In broad terms, the music followed and sought to evoke the sequence of processes by which Scotland’s national spirit is created, although this structure proved looser at some points than others. Its opening segment, ‘Islay Dawn’, for instance, a slow-stealing, piobaireachd-style melody led by the harp, with other instrumental layers gradually and delicately shaded in, vividly conjured the vying chill and warmth of its title, but seemed perhaps a little generic as an introduction to such a specifically referential work.

Later on, too, separate sections in the second and third movements – ‘The Angel’s Share’ and ‘10,000 Days and Nights, I Will Wait for You’ – both alluded to whisky’s protracted maturation, and while the latter in particular, with its lovely harp solo leading into a graceful duet with Fifield’s sax, dreamily signalled the long passage of time, the two between them suggested a slight uncertainty of purpose.
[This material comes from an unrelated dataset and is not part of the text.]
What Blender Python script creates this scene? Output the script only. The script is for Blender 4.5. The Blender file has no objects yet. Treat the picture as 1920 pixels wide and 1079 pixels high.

More successful, as regards the piece’s overall shape, was Roberston’s deployment of the traditional slip-jig ‘Ho ro mo bhobag an dram’ (The Favourite Dram) as a recurring motif, mostly slowed down from its usual quick tempo to both winsome and mellow effect. This provided for some some particularly effective harmonic alignments and dynamic progressions on its initial appearance in the first movement, while later recapitulations helped establish some sense of a through-line.

Other individual sections that stood out strongly included ‘The Cooperage’, with its punchy funk rhythms echoing the cask-makers’ craft; the boldly dissonant, increasingly agitated (although rather too brief) ‘Boiling Point’, mimicking the wash being fired in the stills, and the suitably merry final reel, ‘Amber Gold’, saluting the finished spirit’s release.

Taken as a whole, the piece did lack somewhat in overall coherence, and could have made more varied use of its sonic palette, but nonetheless demonstrated plenty of original and ambitious writing, marking an impressive first foray into the challenging realm of extended ensemble composition.

An unannounced but very tasty hors d’oeuvre on the menu was a short preceding set from Rura, the young Glasgow-based outfit who won a Danny Kyle Open Stage Award at this year’s Celtic Connections. Fast, forceful but exceptionally tight and cleanly articulated tunes are their main stock-in-trade, centred on the richly fused interplay of Jack Smedley’s fiddle and Steven Blake’s Highland pipes, buoyed by agile, sharp-accented grooves from guitarist Chris Waite and David Foley on bodhran.

The debut appearance by a newly-recruited singer, Adam Holmes, performing a doleful, self-penned, Americana-style number, came across – understandably – as more of a work-in-progress, but going by the calibre of the rest, this element should shape up fruitfully in future.